* [REQUIRED TASK]: Identify the lines holding "from" and copy them.

* [DATASET EXCERPT]:
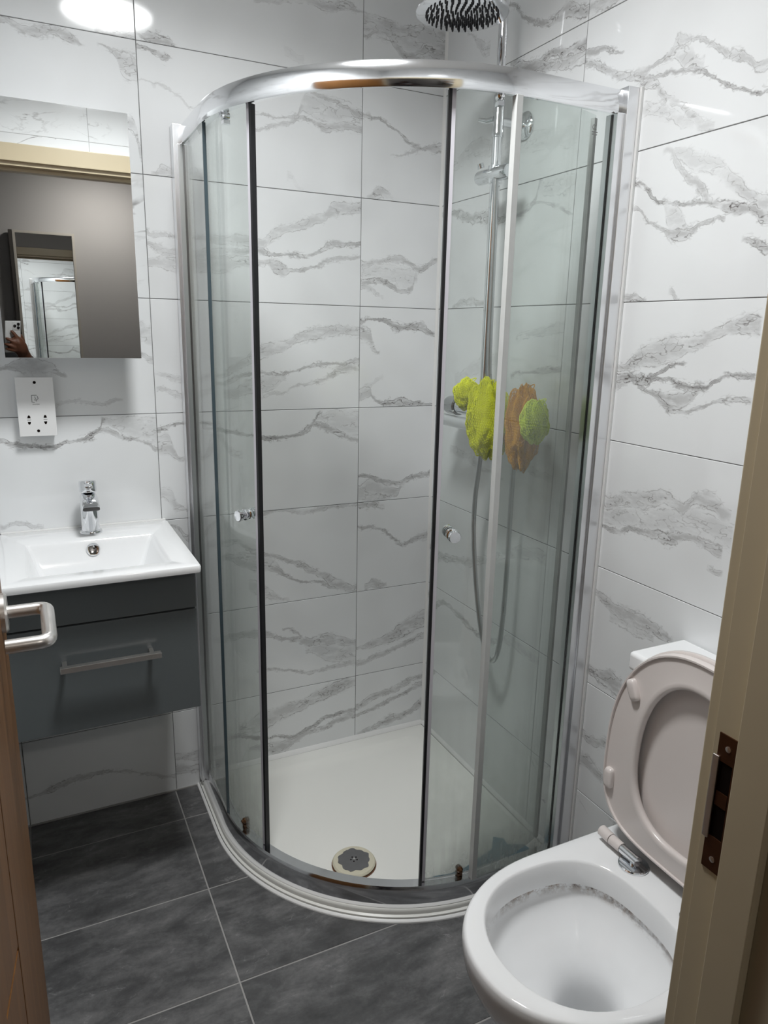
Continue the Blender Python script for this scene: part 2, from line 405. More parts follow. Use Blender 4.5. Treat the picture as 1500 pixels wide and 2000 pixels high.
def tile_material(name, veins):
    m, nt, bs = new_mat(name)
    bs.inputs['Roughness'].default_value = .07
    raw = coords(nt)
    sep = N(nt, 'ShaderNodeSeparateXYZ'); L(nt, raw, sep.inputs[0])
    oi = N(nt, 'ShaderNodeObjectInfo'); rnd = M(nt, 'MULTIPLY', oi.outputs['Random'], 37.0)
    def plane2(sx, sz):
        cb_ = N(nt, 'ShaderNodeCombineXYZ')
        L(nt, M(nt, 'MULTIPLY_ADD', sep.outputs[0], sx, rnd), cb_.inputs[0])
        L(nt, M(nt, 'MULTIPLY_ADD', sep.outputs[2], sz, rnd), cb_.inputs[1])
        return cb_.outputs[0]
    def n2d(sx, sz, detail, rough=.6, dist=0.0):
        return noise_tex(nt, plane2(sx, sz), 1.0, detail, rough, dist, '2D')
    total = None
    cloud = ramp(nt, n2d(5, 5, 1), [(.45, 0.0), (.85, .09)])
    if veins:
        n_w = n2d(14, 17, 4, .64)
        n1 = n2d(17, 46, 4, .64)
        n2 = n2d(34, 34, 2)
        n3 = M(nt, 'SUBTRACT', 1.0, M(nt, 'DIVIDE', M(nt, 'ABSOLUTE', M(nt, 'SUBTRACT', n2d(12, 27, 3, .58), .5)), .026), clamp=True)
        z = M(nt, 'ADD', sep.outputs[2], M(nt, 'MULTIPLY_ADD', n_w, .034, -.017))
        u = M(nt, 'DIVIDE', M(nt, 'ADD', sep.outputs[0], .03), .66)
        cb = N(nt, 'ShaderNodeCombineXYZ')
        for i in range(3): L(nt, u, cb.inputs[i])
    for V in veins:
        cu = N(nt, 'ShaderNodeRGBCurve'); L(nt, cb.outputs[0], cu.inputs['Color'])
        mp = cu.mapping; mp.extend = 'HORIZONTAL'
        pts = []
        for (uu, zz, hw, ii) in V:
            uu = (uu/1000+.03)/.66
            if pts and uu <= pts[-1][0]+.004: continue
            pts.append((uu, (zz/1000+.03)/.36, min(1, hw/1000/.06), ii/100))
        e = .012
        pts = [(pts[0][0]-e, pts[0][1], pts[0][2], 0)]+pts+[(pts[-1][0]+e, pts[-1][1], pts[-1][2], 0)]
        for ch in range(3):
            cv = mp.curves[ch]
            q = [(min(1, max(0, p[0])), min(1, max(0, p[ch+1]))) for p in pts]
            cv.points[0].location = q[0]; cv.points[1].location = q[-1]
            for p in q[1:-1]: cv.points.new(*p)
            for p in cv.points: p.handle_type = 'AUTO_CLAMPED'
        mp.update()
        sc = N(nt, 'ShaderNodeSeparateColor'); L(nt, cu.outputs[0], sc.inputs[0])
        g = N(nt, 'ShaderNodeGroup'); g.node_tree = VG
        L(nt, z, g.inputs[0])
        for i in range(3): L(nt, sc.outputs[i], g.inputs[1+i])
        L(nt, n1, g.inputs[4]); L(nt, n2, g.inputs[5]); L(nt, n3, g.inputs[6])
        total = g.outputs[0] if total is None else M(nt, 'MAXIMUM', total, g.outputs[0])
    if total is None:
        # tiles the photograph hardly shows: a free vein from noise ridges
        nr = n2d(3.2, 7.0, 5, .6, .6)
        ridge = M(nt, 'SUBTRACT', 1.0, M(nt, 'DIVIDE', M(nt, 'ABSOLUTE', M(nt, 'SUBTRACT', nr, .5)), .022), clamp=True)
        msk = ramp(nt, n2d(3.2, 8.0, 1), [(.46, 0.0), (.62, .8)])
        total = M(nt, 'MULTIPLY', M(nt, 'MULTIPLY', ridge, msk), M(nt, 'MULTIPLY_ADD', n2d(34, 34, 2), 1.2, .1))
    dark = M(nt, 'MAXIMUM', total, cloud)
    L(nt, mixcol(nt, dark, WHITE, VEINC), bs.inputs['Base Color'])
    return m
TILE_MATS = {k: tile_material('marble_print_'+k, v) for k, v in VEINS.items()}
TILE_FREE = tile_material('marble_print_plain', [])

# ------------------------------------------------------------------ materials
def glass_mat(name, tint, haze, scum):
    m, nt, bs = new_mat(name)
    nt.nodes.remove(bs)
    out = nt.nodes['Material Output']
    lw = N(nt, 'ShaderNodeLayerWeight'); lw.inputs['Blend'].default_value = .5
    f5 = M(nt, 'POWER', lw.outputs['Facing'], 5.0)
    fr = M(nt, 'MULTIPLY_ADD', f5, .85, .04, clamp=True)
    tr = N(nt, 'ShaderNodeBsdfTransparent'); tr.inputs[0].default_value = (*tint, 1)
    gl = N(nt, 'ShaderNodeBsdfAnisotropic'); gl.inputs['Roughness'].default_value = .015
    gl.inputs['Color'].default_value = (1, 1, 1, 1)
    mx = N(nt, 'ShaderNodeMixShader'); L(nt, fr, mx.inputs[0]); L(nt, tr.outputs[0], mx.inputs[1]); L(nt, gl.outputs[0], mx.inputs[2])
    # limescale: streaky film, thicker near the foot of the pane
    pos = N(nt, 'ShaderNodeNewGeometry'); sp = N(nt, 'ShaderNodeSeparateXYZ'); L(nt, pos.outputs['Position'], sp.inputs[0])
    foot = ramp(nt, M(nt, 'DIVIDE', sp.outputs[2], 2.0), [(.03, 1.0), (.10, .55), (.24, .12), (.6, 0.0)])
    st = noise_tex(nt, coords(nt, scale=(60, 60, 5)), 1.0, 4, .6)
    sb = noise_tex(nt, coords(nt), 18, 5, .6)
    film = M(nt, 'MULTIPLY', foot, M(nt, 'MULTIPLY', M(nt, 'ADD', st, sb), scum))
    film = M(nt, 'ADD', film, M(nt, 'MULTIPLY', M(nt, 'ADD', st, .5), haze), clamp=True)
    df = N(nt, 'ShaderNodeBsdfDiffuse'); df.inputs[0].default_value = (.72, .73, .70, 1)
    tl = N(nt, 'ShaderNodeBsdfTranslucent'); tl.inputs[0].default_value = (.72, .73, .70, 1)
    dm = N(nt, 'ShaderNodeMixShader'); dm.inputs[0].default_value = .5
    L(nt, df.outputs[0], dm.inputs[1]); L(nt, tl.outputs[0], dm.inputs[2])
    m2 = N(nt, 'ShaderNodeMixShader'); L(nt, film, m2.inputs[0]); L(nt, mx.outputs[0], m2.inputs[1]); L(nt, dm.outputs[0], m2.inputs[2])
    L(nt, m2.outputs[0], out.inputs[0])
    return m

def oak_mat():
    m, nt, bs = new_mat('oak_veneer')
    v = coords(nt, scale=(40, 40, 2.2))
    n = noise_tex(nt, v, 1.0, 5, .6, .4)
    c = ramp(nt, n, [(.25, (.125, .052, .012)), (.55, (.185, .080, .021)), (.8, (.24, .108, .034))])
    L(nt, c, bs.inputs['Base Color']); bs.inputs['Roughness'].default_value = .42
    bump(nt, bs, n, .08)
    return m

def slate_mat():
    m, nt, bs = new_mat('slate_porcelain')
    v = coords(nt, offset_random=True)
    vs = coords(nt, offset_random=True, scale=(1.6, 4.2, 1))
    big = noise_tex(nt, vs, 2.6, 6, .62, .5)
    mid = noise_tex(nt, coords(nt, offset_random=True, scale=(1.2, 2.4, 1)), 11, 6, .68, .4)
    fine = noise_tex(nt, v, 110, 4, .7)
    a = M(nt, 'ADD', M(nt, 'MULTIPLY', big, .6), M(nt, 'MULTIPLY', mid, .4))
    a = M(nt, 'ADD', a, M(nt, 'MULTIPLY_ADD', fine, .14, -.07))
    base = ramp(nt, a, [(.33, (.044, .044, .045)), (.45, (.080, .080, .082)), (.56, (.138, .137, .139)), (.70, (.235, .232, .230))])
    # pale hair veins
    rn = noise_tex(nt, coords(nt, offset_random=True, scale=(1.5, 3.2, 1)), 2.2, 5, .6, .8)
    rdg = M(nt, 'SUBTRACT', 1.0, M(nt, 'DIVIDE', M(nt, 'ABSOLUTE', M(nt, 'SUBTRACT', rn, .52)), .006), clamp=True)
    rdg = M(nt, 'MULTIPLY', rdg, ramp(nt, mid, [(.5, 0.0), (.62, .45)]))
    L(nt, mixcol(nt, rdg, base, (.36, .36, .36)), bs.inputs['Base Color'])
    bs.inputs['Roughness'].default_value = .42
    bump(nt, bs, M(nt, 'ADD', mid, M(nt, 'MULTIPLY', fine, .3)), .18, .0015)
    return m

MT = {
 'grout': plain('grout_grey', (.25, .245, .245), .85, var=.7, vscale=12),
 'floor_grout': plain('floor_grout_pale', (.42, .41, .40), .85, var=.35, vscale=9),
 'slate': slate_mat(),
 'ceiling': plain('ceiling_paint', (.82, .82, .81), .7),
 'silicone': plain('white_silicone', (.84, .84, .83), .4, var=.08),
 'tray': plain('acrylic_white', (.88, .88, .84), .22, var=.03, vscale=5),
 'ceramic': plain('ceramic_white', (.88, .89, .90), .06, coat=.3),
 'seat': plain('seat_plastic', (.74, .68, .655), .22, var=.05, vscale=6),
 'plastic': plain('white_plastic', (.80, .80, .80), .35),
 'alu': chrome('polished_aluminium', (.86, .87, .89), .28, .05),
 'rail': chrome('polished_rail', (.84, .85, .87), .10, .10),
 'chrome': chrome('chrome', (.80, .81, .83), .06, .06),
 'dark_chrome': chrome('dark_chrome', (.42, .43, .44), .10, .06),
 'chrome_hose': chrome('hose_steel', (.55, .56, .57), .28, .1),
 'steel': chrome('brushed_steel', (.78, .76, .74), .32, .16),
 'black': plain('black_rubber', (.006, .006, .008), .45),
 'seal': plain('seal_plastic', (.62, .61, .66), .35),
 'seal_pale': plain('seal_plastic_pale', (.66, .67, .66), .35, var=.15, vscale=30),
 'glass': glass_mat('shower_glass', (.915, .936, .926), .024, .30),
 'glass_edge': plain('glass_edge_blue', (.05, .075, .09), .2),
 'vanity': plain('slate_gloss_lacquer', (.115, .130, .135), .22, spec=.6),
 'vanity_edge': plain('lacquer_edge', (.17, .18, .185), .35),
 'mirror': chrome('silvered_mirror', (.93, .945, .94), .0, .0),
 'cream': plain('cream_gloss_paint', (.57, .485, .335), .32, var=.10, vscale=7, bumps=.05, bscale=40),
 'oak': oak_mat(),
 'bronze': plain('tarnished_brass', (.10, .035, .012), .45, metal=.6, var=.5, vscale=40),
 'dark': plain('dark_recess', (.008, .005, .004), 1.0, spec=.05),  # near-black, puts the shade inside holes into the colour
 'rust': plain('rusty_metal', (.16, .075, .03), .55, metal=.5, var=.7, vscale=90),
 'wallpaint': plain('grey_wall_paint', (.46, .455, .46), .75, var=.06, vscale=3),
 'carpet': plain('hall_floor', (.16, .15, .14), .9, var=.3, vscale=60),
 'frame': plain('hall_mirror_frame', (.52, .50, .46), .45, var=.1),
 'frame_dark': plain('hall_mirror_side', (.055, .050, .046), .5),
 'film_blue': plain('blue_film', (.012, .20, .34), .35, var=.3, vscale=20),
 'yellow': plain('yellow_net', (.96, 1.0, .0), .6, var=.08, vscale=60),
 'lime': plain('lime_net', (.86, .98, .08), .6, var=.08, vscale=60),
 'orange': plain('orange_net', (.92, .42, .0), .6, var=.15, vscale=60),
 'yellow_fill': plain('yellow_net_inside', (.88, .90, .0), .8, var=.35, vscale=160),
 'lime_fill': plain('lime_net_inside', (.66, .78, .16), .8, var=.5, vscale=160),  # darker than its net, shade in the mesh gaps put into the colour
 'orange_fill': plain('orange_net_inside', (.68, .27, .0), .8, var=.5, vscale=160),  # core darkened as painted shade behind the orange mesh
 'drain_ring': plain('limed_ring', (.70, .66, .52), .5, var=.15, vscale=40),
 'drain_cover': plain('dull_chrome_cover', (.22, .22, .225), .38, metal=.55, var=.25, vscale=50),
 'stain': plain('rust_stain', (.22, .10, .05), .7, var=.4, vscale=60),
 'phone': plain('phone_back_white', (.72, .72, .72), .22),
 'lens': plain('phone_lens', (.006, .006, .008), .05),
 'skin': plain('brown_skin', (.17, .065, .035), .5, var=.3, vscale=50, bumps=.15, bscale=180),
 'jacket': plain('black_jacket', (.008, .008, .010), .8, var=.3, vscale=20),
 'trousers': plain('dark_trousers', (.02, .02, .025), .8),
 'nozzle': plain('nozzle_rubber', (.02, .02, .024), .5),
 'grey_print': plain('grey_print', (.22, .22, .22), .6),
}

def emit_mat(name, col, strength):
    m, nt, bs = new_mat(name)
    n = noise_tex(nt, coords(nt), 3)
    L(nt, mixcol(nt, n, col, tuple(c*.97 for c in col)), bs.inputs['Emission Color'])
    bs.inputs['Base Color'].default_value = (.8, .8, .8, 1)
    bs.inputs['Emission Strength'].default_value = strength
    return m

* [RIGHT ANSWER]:
Continue the Blender Python script for this scene: part 2, from line 405. More parts follow. Use Blender 4.5. Treat the picture as 1500 pixels wide and 2000 pixels high.
        # tiles the photograph hardly shows: a free vein from noise ridges